:: Exercise prompt ::
Produce an exact transcription of the listing below, omitting the pictures.

:: Data segment ::
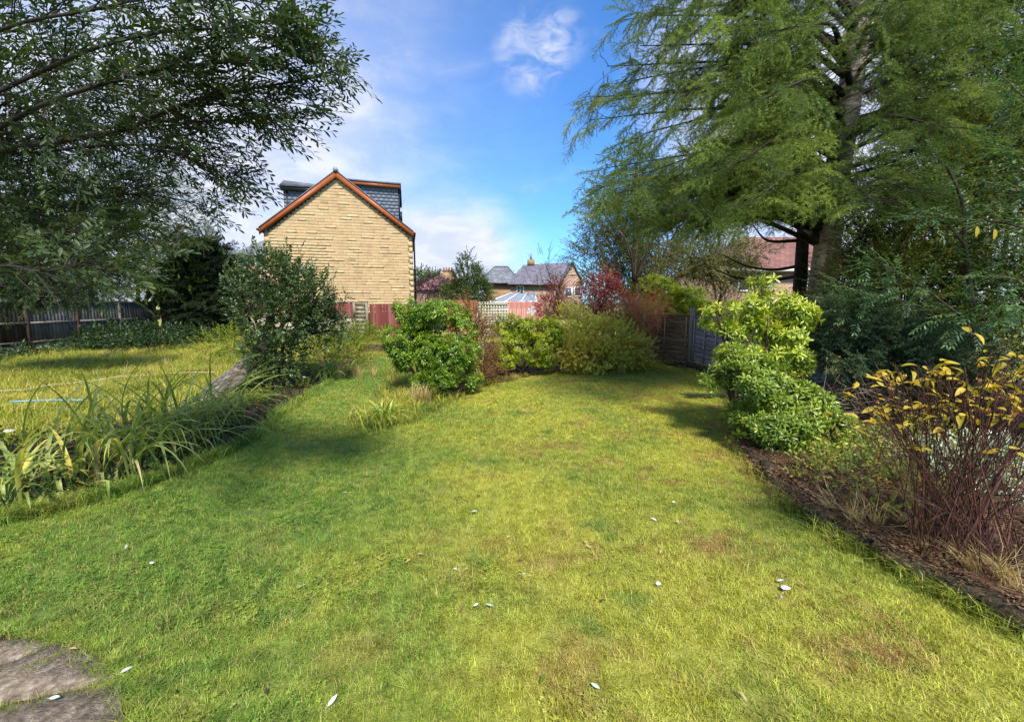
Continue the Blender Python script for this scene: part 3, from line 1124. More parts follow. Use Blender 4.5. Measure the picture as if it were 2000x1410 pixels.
def flat(poly, z, n=0):
    mb = MB()
    mb.add([(p_[0], p_[1], z) for p_ in poly], [tuple(range(len(poly)))])
    return mb


gm = MB()
gm.add([(-900, -60, -0.02), (900, -60, -0.02), (900, 1500, -0.02), (-900, 1500, -0.02)], [(0, 1, 2, 3)])
struct('ground', gm, 'rough_ground')


def poly_mesh(name, poly, z, mat, **tags):
    import bmesh
    bm = bmesh.new()
    vs_ = [bm.verts.new((p_[0], p_[1], z)) for p_ in poly]
    es = [bm.edges.new((vs_[i], vs_[(i + 1) % len(vs_)])) for i in range(len(vs_))]
    bmesh.ops.triangle_fill(bm, use_beauty=True, edges=es)
    for f in bm.faces:
        if f.normal.z < 0:
            f.normal_flip()
    me = bpy.data.meshes.new(name)
    bm.to_mesh(me)
    me.materials.append(MATS[mat])
    return link(name, me, None, **tags)


poly_mesh('lawn', lawn, 0.0, 'lawn_ground', kind='structure')
# beds
bed_l = [g[:2] for g in PX(left_edge[:-1])] + [g[:2] for g in PX([(700, 690), (640, 712), (560, 735), (500, 760), (420, 790), (300, 830), (120, 860), (-100, 880), (-500, 930)])]
poly_mesh('left_flower_bed', bed_l, -0.008, 'soil', kind='structure')
bed_c = [g[:2] for g in PX(bed_mid)] + [(5.2, 15.0), (4.6, 17), (0, 20), (-6.2, 20.5)]
poly_mesh('middle_flower_bed', bed_c, -0.010, 'soil', kind='structure')
# right bed, raised
BZ = 0.15
re = [G(*p) for p in right_edge[1:]]
bmb = MB()
outer = []
for i, g in enumerate(re):
    outer.append(np.array([max(g[0] + 5.5, 9.5), g[1] + (1.5 if i > 2 else 0), BZ + 0.25]))
n_ = len(re)
inner = [np.array([g[0] + 0.1, g[1] + 0.05, BZ]) for g in re]
mids = [a * 0.75 + c * 0.25 + np.array([0, 0, 0.03]) for a, c in zip(inner, outer)]
foot = [np.array([g[0] + 0.07, g[1] + 0.03, -0.05]) for g in re]
for A, B in ((foot, inner), (inner, mids), (mids, outer)):
    for i in range(n_ - 1):
        bmb.add([A[i], A[i + 1], B[i + 1], B[i]], [(0, 1, 2, 3)])
struct('right_flower_bed', bmb, 'soil')


def bedz(x, y):
    """height of the raised bed at a ground point"""
    best = 0.0
    d = min(math.hypot(x - g[0], y - g[1]) for g in dense_edge)
    return BZ + min(0.25, d * 0.06)


dense_edge = curve(re, 8)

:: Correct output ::
Continue the Blender Python script for this scene: part 3, from line 1124. More parts follow. Use Blender 4.5. Measure the picture as if it were 2000x1410 pixels.
def flat(poly, z, n=0):
    mb = MB()
    mb.add([(p_[0], p_[1], z) for p_ in poly], [tuple(range(len(poly)))])
    return mb


gm = MB()
gm.add([(-900, -60, -0.02), (900, -60, -0.02), (900, 1500, -0.02), (-900, 1500, -0.02)], [(0, 1, 2, 3)])
struct('ground', gm, 'rough_ground')


def poly_mesh(name, poly, z, mat, **tags):
    import bmesh
    bm = bmesh.new()
    vs_ = [bm.verts.new((p_[0], p_[1], z)) for p_ in poly]
    es = [bm.edges.new((vs_[i], vs_[(i + 1) % len(vs_)])) for i in range(len(vs_))]
    bmesh.ops.triangle_fill(bm, use_beauty=True, edges=es)
    for f in bm.faces:
        if f.normal.z < 0:
            f.normal_flip()
    me = bpy.data.meshes.new(name)
    bm.to_mesh(me)
    me.materials.append(MATS[mat])
    return link(name, me, None, **tags)


poly_mesh('lawn', lawn, 0.0, 'lawn_ground', kind='structure')
# beds
bed_l = [g[:2] for g in PX(left_edge[:-1])] + [g[:2] for g in PX([(700, 690), (640, 712), (560, 735), (500, 760), (420, 790), (300, 830), (120, 860), (-100, 880), (-500, 930)])]
poly_mesh('left_flower_bed', bed_l, -0.008, 'soil', kind='structure')
bed_c = [g[:2] for g in PX(bed_mid)] + [(5.2, 15.0), (4.6, 17), (0, 20), (-6.2, 20.5)]
poly_mesh('middle_flower_bed', bed_c, -0.010, 'soil', kind='structure')
# right bed, raised
BZ = 0.15
re = [G(*p) for p in right_edge[1:]]
bmb = MB()
outer = []
for i, g in enumerate(re):
    outer.append(np.array([max(g[0] + 5.5, 9.5), g[1] + (1.5 if i > 2 else 0), BZ + 0.25]))
n_ = len(re)
inner = [np.array([g[0] + 0.1, g[1] + 0.05, BZ]) for g in re]
mids = [a * 0.75 + c * 0.25 + np.array([0, 0, 0.03]) for a, c in zip(inner, outer)]
foot = [np.array([g[0] + 0.07, g[1] + 0.03, -0.05]) for g in re]
for A, B in ((foot, inner), (inner, mids), (mids, outer)):
    for i in range(n_ - 1):
        bmb.add([A[i], A[i + 1], B[i + 1], B[i]], [(0, 1, 2, 3)])
struct('right_flower_bed', bmb, 'soil')


def bedz(x, y):
    """height of the raised bed at a ground point"""
    best = 0.0
    d = min(math.hypot(x - g[0], y - g[1]) for g in dense_edge)
    return BZ + min(0.25, d * 0.06)


dense_edge = curve(re, 8)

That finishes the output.